(Click here to view one photo from the night of the recital.)
This recital. just. this recital. If I had to describe it in one sentence, it would be: “Old and depressing German Lieder, accompanied by a sweaty pianist, sung by an equally old and mildly depressing baritone whose name is routinely confused with a Belgian martial artist (The Muscles from Brussels), who took about fifteen poems to get a proper warm-up.”
Thankfully I had lovely seats nel primo palco (La Scala’s equivalent of the MET’s parterre box), and at least I had dressed comfortably in a pair of pair of vintage Levi's 505s that I had bought at B-fly on Corso di Porta Ticinese, which I had tucked into my Belfiore handmade riding boots (the store is located right behind Piazza Wagner, which is two blocks from la tomba di Verdi where he is buried nella Casa di Reposo per Musicisti). On top I wore a simple, white gauze eyelet blouse from Pupi Solari, covered by my vintage brown cashmere Pringle cardigan found at Shabby Chic on via B.Cellini. I threw all my crap into a vintage Gucci hobo bag with midollino (bamboo) handles, which had been gifted from my mother.
Roberto Giordano (pianist) and José Van Dam made their entrances promptly at 8:00 pm, and although I knew that Giordano was young, I did not know that Giordano was moderately hawt (however, all of that hawtness was quickly erased by his incredibly image-heavy-loading website, and [gah] excessive use of the ‘scroll tag’ on his homepage). The poor boy either runs hot, or was extremely nervous, because he proceeded to wipe-down his hands, face, and piano keys between almost every movement with a white handkerchief. Giordano’s polished appearance in a well-fitted tuxedo with a crisp, white oxford, was contrasted by Van Dam’s dreary black dinner jacket, baggy black pants, and black silk, mock-turtleneck. Yes, you heard right: a silk blend mock-tutleneck, last seen in 1995 on stand-up comedians, and on MLB players in their ‘street gear’ for clubhouse post-game interviews.
But Van Dam just didn’t have it together for his recital. It was only after one hour into the recital – while fifteen poems had elapsed – that he was properly warmed-up. After those first fifteen Lieder, he sang adequately, and finished Winterreise with decent grace, sweetness, and care. If only he had been able to master the first hour, the recital would have been much more pleasurable.

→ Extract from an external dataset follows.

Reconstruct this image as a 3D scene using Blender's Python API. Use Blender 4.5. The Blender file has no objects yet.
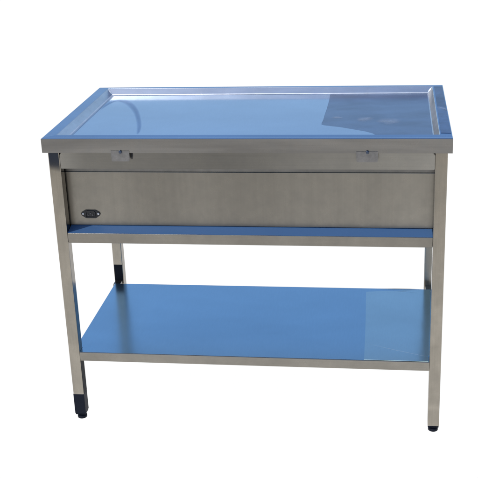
import bpy, bmesh, math, random
from mathutils import Matrix, Vector
random.seed(4)
S = bpy.context.scene
COL = S.collection

# ------------------------------------------------------------------ dimensions (metres)
W, D, T = 1.100, 0.6206, 0.040          # worktop width, depth, skirt height
A, B, LW = 0.0110, 0.0128, 0.0322       # leg inset from the side, from the front, leg width
H = 0.8785                              # worktop height above the ground
FOOT = 0.020                            # adjustable foot
RT, RB = 0.2783, 0.3078                 # lower rail top / bottom below the worktop
ST, SB = 0.6526, 0.6802                 # shelf top / bottom below the worktop
RY = 0.5629                             # front face of the rear legs
REC = 0.040                             # recess of the front panel behind the legs


# ------------------------------------------------------------------ materials
def new_mat(name):
    m = bpy.data.materials.new(name)
    m.use_nodes = True
    nt = m.node_tree
    for n in list(nt.nodes):
        nt.nodes.remove(n)
    out = nt.nodes.new('ShaderNodeOutputMaterial')
    bs = nt.nodes.new('ShaderNodeBsdfPrincipled')
    nt.links.new(bs.outputs[0], out.inputs[0])
    return m, nt, bs, out


def noise(nt, scale, detail=3, rough=.55, offs=(0, 0, 0), dist=0.0):
    tc = nt.nodes.new('ShaderNodeTexCoord')
    mp = nt.nodes.new('ShaderNodeMapping')
    mp.inputs['Scale'].default_value = scale
    mp.inputs['Location'].default_value = offs
    nz = nt.nodes.new('ShaderNodeTexNoise')
    nz.inputs['Scale'].default_value = 1
    nz.inputs['Detail'].default_value = detail
    nz.inputs['Roughness'].default_value = rough
    nz.inputs['Distortion'].default_value = dist
    nt.links.new(tc.outputs['Object'], mp.inputs[0])
    nt.links.new(mp.outputs[0], nz.inputs['Vector'])
    return nz.outputs['Fac']


def ramp(nt, fac, lo, hi, a, b):
    r = nt.nodes.new('ShaderNodeMapRange')
    r.inputs[1].default_value = lo
    r.inputs[2].default_value = hi
    r.inputs[3].default_value = a
    r.inputs[4].default_value = b
    nt.links.new(fac, r.inputs[0])
    return r.outputs[0]


def mul(nt, a, b):
    m = nt.nodes.new('ShaderNodeMath')
    m.operation = 'MULTIPLY'
    nt.links.new(a, m.inputs[0])
    if isinstance(b, (int, float)):
        m.inputs[1].default_value = b
    else:
        nt.links.new(b, m.inputs[1])
    return m.outputs[0]


def scaled_col(nt, col, fac):
    v = nt.nodes.new('ShaderNodeVectorMath')
    v.operation = 'SCALE'
    v.inputs[0].default_value = col
    nt.links.new(fac, v.inputs['Scale'])
    return v.outputs[0]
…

But for those first dozen poems (save Der Lindenbaum, in rare treatment, which he sang remarkably slow and sweet, with great pronunciation and tenderness), he was rusty. He did poorly with the higher registers where he had to sing forte. In contrast, his high register with pianissimo was fair. His voice was generally flat, without much emotion. He was also erratic, and while some movements were disastrous, others were adequate and capable.
His body language was also distressing. He sang into his chest, with his head tucked towards the floor. Clutched tightly in his fist during the entire recital was a print-out (of what I’m guessing) Wilhelm Müller’s Lieder, which he would consult during the brief pauses between the poems. He barely moved, didn’t emote with his arms at all, and had his feet planted in the same spot for the entire hour-and-a-half.
Another drawback was that Van Dam didn't take an intermission. Having arrived at Teatro alla Scala after drinking four glasses of Alpi Cozie at home, and un latte macchiato at Trussardi alla Scala Café, one certainly can do so in good faith knowing that there will be an intermission no less than sixty, and no more than ninety minutes into the performance. But there was no pee-break, nor did he grant his audience much-needed repose from such a heavy pall of sadness, which I though was pretty lame. I mean, droning German Lieder (lol Winterreise lol) for almost two hours straight? He also didn’t take an encore. I’ve never seen him in recital before, so maybe this is modus operandi, and he just doesn’t “do” encores (or bis, as we call it at La Scala). But almost all singers use this in recital as a chance show personality and wit; clearly Van Dam didn’t think it was necessary. My bladder was pretty pleased, though.